The sun was lowering in the sky; it was past afternoon and evening had arrived.  Yet, I continued to work.  I was young, strong, full of energy.  Out here, there wasn’t a shift; you simply worked until you couldn’t see anymore.  Eventually, the sun touched the horizon, and it was time to head back in.  I got back on the horse and we turned back to the west.  It was quiet; the only sounds the sighing of the wind and the steady sound of the horse’s hooves thumping the ground.  I was tired, but filled with that special satisfaction that comes from a day’s labors well spent.  The sky darkened and the dying sun gilded the few clouds hanging in that endless sky.  As the light faded, stars began to appear.  In the High Plains, there is no light pollution, and rarely do clouds obscure the sky.  So when night comes, the dome above is crowded with stars.  The land is dimly lit with their soft glow while the moon, big and silver, rises. 

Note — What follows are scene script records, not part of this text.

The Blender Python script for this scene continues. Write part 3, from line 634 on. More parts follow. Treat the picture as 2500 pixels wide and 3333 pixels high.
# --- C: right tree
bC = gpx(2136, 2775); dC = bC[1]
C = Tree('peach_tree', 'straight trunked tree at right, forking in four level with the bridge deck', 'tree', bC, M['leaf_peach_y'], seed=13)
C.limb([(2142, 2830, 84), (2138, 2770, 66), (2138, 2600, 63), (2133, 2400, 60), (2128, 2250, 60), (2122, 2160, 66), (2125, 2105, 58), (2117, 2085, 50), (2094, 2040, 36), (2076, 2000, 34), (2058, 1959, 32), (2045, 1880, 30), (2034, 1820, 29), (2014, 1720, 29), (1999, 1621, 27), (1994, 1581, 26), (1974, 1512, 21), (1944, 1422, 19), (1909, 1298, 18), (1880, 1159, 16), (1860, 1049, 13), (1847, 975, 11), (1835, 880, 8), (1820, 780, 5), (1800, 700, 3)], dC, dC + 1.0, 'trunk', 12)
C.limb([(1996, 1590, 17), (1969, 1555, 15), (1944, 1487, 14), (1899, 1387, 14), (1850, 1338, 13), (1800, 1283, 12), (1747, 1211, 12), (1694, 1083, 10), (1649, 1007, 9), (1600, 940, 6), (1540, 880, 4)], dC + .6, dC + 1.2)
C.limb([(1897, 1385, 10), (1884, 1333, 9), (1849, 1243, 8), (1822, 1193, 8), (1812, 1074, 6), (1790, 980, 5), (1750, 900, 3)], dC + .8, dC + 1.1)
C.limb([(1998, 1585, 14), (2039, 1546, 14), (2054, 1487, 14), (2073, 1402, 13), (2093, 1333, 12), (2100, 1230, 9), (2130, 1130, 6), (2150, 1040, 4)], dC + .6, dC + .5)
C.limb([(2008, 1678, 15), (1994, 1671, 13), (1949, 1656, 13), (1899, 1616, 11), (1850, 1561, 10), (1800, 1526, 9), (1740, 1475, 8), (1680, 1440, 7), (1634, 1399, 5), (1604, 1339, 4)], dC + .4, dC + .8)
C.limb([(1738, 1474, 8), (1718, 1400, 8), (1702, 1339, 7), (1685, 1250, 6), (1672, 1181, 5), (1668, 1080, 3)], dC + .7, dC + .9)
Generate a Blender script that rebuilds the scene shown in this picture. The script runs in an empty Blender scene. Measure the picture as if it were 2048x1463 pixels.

Eventually, I got back to the barn.  I put the horse up, making sure he had grain and water, and a good brushing.  I checked in with the boss before heading back to town, telling him how far I’d gotten.  I was rewarded with a nod and a “That’s a good day’s work.”  In the cowboy world, that’s a glowing compliment. 

That day, and that ride will be with me until I leave this world.  I was at peace, in a special, private sort of way; a rare moment for a teenager in those turbulent times.   

The west will always be a place of my yearnings.  Out there, the musings of a man’s mind can range as far as the stars and nebulae that populate the night sky, with thoughts as intimate and personal as the inside of a sleeping bag.  You could lose yourself in the land and the sky, but at the same time, it was the place where I really found myself. 

I don’t know what the future will bring.  We were given a stay of execution until the end of the fiscal year.  After that… well, no one knows.  I am searching for another job, hopeful that I can land one before the doors of this opportunity slam shut forever. 

I’m tired of the east.  The crowds, the traffic, the heavy stink of politics that permeates everything I touch.  I long for the far horizons and distant mountains; a place where the world just seems bigger.  I have always thought I had no home.  But in my memory lies a land where my spirit has already laid claim.  Perhaps it is time to respond to that call.   

I will ride west.  It is time to go home.